● **WHAT YOU SHOULD DO**:
Using the listing below, report all lines holding the word "Python".

● **RECORDS SUPPLIED**:
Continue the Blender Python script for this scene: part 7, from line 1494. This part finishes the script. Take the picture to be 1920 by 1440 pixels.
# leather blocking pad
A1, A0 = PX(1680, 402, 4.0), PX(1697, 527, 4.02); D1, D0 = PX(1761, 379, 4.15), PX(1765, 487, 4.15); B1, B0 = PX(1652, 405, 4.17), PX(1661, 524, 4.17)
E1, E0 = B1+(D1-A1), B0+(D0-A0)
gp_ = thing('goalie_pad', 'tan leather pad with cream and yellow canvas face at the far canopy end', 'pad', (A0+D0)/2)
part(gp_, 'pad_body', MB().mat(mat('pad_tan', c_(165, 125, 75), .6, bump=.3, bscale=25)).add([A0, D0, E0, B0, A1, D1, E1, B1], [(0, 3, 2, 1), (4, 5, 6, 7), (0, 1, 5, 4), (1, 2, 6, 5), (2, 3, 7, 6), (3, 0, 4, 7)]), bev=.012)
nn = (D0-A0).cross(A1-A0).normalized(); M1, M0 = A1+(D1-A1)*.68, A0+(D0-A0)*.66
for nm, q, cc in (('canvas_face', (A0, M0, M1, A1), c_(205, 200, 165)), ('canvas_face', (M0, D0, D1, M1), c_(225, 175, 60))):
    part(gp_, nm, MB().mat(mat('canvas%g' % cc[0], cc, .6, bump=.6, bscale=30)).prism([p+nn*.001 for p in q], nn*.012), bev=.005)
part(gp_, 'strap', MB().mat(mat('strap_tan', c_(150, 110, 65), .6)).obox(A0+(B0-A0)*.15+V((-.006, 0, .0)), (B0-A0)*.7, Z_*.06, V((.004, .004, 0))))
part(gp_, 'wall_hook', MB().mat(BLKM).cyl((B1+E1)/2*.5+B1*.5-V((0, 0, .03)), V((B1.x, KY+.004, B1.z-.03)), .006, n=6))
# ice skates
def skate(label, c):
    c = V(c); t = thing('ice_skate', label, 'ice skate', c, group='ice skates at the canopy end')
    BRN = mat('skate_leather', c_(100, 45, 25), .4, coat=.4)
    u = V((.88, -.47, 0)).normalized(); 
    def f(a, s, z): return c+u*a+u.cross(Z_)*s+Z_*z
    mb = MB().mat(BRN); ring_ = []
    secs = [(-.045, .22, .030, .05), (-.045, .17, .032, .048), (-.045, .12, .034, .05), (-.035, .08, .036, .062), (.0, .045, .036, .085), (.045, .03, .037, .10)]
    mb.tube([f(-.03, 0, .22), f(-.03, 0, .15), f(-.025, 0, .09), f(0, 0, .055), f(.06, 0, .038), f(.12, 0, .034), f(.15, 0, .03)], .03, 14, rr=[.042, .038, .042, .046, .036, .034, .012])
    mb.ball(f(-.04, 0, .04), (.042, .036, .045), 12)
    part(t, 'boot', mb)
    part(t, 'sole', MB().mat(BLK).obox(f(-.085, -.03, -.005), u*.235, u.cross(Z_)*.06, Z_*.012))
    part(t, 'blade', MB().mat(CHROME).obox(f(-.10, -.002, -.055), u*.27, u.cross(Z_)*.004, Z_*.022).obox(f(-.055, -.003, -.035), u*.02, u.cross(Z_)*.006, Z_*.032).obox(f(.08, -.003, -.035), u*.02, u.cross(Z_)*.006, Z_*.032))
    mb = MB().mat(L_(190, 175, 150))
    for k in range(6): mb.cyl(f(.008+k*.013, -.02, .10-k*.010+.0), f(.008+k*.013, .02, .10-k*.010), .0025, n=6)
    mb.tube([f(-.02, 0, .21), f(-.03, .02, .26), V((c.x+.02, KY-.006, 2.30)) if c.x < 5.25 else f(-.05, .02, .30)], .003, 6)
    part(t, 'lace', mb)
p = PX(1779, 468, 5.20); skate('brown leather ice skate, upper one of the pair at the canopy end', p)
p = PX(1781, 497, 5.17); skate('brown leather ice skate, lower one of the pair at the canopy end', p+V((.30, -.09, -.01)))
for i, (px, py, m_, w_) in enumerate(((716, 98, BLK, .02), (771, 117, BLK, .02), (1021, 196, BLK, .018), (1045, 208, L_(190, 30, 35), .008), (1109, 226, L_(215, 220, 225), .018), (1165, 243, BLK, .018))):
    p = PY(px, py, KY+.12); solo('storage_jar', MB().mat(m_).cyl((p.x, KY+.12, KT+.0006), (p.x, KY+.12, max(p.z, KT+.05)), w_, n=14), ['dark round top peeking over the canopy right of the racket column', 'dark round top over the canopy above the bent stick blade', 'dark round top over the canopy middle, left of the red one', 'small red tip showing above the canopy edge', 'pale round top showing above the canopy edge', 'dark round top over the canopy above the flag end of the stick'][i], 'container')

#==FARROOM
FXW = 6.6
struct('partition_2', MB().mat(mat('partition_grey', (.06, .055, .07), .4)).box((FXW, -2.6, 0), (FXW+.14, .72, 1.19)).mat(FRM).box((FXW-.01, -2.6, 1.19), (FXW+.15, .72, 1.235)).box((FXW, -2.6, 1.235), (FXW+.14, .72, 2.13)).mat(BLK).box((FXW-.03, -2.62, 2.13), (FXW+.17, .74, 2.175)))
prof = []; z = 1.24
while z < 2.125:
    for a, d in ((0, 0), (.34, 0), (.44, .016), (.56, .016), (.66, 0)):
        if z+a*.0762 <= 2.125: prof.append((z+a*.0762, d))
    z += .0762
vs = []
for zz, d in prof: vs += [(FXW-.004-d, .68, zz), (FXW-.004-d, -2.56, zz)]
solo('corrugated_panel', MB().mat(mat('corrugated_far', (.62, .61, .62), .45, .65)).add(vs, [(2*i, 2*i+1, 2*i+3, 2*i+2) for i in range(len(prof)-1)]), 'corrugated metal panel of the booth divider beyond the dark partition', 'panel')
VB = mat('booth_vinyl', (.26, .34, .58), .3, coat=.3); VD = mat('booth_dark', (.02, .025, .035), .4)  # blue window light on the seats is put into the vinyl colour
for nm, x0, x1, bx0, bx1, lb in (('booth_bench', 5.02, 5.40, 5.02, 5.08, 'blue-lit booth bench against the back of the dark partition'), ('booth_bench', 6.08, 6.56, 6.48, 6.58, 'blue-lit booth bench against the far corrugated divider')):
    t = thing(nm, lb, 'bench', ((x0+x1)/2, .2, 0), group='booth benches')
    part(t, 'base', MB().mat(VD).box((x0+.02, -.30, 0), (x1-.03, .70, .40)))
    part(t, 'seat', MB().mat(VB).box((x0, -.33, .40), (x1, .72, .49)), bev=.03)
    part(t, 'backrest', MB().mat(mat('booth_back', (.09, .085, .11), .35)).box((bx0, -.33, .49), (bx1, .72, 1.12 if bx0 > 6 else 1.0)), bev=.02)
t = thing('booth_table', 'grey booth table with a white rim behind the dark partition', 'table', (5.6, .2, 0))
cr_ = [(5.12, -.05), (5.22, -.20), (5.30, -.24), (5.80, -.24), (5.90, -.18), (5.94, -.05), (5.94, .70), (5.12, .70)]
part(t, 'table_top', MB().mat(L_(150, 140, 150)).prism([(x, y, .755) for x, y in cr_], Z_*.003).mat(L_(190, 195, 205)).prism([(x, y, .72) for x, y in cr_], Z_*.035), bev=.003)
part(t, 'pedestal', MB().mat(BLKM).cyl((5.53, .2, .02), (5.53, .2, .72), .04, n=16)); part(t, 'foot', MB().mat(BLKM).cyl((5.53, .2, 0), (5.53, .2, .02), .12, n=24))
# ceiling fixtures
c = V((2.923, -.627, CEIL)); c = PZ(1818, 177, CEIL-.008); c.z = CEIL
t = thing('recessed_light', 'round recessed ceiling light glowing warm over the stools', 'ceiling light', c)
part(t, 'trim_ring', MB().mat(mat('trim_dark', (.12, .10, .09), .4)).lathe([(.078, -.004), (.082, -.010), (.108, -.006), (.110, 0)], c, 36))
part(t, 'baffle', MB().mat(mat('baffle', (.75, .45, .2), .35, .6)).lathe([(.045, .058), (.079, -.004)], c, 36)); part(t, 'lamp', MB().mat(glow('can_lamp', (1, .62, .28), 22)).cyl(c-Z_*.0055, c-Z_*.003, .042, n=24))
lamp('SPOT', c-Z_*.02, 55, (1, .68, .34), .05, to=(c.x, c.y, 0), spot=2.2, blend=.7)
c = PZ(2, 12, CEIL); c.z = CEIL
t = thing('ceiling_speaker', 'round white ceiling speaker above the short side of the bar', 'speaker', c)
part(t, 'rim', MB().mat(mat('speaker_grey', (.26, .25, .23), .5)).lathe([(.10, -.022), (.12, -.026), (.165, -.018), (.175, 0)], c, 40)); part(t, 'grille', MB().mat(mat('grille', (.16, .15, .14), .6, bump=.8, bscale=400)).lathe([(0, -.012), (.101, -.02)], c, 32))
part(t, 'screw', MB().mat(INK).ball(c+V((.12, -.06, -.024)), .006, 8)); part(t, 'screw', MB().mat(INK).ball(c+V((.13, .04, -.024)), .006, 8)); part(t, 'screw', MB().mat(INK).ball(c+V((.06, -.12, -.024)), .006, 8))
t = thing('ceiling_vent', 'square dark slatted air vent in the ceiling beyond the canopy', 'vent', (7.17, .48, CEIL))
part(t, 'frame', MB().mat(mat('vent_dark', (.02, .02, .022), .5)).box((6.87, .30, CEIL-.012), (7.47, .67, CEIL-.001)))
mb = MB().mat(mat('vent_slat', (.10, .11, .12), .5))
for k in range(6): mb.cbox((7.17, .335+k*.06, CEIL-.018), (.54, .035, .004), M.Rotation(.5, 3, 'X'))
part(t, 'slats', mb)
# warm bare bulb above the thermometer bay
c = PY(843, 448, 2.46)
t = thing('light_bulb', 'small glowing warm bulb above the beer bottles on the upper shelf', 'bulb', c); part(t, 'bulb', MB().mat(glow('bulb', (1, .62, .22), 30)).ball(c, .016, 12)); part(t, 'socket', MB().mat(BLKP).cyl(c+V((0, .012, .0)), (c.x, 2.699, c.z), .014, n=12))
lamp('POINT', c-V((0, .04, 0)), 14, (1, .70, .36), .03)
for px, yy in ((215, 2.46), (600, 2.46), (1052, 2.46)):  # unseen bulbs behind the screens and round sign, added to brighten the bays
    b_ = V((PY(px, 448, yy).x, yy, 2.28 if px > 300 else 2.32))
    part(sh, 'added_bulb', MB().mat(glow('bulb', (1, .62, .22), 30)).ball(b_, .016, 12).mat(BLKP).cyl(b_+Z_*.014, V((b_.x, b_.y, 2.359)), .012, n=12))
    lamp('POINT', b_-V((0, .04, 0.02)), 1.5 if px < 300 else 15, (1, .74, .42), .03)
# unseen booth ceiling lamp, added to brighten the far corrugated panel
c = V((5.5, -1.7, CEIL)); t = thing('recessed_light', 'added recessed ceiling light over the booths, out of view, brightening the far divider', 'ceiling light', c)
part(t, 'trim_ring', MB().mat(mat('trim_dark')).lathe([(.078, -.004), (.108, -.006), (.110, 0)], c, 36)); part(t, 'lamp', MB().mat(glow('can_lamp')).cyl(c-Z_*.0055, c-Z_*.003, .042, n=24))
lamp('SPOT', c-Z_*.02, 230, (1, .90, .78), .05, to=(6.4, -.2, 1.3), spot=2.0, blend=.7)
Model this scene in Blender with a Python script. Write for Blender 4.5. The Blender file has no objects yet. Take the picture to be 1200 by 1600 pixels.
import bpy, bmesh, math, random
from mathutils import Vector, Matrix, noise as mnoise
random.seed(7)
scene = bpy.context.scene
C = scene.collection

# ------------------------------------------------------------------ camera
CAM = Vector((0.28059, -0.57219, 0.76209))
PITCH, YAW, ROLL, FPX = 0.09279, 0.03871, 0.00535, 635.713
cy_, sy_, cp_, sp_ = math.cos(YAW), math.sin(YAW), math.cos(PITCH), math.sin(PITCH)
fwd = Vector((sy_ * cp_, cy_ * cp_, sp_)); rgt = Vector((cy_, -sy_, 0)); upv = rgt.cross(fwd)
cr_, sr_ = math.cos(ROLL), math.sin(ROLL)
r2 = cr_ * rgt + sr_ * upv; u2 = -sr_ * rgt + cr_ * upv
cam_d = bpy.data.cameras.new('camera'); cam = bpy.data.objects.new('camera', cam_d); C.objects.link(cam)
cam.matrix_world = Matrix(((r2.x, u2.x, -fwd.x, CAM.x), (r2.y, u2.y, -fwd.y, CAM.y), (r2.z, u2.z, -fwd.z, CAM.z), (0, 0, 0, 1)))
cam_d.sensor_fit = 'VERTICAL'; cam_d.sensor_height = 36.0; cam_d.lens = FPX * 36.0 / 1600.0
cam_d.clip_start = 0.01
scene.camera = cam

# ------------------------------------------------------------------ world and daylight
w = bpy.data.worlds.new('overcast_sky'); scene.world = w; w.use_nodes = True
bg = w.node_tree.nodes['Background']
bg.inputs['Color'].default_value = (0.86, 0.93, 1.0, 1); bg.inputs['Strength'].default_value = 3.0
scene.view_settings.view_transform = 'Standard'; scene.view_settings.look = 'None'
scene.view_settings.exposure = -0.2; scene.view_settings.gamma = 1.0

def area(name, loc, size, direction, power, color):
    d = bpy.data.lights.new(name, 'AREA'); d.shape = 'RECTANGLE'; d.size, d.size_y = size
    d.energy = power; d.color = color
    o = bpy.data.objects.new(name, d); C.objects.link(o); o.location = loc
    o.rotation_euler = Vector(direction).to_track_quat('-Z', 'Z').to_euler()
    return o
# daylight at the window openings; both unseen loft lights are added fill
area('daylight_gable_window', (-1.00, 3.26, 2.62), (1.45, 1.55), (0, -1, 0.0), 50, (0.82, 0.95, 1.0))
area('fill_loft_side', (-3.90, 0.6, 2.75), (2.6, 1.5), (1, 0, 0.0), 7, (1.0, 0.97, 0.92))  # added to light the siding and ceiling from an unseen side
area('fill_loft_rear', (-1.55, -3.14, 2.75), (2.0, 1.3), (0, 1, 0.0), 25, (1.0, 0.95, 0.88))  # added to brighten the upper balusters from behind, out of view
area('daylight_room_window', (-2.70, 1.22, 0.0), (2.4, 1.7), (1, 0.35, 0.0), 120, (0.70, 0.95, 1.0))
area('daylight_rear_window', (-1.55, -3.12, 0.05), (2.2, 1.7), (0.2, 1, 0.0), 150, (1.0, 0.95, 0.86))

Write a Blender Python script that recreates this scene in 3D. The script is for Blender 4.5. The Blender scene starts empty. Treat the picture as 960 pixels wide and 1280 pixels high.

● **THE REPLY**:
Continue the Blender Python script for this scene: part 7, from line 1494. This part finishes the script. Take the picture to be 1920 by 1440 pixels.
Model this scene in Blender with a Python script. Write for Blender 4.5. The Blender file has no objects yet. Take the picture to be 1200 by 1600 pixels.
Write a Blender Python script that recreates this scene in 3D. The script is for Blender 4.5. The Blender scene starts empty. Treat the picture as 960 pixels wide and 1280 pixels high.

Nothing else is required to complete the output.